start

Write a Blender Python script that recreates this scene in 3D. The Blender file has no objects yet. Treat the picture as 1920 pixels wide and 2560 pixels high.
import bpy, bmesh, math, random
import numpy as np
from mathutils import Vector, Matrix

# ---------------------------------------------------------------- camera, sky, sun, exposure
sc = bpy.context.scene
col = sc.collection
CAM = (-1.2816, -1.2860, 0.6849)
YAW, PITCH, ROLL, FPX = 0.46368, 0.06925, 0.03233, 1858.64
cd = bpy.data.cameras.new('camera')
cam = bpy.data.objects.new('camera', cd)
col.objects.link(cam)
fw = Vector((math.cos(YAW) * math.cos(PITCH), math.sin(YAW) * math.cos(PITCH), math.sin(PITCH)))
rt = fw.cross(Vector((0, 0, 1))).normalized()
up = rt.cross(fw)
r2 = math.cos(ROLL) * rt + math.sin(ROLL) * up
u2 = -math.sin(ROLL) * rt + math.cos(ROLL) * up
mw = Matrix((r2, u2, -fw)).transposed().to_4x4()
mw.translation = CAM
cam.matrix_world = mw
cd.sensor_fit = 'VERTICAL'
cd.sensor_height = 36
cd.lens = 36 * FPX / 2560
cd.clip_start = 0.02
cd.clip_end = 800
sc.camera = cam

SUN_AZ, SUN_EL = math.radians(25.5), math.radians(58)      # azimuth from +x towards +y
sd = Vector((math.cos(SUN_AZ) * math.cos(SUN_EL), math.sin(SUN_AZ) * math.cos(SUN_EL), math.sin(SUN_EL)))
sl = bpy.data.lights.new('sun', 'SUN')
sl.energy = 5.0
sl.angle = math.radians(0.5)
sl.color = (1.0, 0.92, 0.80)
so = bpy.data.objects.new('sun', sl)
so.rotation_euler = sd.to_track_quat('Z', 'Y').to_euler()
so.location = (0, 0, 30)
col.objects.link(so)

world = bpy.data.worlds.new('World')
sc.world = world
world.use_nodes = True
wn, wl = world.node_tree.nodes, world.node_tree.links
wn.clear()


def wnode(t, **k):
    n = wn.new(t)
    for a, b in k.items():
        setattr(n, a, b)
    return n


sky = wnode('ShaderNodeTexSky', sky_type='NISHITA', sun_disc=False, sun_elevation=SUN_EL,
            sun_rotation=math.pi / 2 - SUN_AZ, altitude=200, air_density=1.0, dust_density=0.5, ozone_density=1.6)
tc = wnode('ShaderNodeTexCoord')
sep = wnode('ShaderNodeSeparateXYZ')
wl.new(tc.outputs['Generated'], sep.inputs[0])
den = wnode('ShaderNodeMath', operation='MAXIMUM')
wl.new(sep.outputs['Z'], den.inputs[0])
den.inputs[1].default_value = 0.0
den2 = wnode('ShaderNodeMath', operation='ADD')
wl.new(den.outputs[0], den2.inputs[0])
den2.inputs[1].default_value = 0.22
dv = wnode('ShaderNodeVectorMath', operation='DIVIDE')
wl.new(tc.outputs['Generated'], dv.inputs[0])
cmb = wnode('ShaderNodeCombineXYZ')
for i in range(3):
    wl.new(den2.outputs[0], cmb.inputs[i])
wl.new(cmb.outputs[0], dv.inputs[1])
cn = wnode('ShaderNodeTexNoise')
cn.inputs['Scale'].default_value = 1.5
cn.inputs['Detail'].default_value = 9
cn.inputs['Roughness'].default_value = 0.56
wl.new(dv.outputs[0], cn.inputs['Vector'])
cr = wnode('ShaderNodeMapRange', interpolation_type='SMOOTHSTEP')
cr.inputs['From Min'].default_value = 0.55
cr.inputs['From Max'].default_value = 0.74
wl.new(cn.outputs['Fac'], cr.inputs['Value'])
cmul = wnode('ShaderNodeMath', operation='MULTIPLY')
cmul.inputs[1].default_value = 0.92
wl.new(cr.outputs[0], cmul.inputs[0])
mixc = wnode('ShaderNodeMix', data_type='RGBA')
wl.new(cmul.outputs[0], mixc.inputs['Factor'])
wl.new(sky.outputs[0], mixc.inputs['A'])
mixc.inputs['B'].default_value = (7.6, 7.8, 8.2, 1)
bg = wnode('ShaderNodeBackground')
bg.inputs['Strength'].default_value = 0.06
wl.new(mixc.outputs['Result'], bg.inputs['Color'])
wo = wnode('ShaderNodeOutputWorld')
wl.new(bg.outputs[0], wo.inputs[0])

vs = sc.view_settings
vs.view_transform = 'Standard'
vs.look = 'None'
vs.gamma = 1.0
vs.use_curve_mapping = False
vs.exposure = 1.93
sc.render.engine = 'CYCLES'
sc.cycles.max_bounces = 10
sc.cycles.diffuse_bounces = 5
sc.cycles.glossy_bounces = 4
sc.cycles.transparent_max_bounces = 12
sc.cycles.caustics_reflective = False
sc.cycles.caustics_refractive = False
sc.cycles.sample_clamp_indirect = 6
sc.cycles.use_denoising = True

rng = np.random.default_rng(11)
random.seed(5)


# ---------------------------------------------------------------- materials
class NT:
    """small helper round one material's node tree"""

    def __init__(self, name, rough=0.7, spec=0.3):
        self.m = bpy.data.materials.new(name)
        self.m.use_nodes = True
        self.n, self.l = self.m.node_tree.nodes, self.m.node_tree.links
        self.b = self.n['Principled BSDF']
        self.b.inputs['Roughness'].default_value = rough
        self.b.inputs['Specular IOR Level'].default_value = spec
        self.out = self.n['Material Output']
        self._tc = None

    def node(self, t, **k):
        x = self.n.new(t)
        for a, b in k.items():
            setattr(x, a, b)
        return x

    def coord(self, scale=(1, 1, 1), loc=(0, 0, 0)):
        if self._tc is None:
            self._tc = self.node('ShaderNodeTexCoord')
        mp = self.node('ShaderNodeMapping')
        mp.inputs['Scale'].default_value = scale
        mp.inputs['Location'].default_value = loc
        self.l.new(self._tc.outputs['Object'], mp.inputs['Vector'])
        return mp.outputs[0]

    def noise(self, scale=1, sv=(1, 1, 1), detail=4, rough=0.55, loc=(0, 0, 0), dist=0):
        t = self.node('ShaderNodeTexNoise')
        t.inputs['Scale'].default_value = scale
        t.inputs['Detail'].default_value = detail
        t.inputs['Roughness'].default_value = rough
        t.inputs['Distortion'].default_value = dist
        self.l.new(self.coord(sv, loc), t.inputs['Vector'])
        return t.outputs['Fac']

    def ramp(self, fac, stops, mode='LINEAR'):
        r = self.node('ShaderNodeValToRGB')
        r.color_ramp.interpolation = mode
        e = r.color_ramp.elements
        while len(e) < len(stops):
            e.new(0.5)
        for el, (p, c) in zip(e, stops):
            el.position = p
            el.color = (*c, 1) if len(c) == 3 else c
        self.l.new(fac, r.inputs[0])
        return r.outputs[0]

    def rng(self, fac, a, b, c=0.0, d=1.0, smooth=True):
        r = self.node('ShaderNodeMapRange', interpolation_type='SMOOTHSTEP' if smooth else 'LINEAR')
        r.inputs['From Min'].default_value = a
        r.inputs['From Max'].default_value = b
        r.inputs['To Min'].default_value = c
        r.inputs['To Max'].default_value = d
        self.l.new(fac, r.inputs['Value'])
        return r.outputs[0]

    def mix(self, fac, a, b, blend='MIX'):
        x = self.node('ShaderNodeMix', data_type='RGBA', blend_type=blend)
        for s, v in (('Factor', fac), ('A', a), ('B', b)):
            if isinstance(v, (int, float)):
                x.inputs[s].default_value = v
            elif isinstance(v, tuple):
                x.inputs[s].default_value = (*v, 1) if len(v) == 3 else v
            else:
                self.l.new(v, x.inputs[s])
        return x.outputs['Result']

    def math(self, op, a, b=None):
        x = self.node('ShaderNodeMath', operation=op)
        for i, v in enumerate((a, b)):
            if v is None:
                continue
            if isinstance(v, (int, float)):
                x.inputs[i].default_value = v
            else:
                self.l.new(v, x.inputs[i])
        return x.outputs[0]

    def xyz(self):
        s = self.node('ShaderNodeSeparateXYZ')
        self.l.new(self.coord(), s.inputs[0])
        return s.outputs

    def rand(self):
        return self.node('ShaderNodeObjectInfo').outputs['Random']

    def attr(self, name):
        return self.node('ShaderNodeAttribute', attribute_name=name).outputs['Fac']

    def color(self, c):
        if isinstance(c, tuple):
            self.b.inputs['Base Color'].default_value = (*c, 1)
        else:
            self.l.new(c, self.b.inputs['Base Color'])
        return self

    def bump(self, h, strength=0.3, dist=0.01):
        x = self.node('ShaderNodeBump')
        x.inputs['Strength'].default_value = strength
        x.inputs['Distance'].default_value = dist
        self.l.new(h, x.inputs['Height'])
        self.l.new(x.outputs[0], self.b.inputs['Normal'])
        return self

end

### AIM
Quote the listing above from its first line to the line with "from mathutils import Vector, Matrix", inclusive, and add nothing.

### RESPONSE TO THIS TASK
Write a Blender Python script that recreates this scene in 3D. The Blender file has no objects yet. Treat the picture as 1920 pixels wide and 2560 pixels high.
import bpy, bmesh, math, random
import numpy as np
from mathutils import Vector, Matrix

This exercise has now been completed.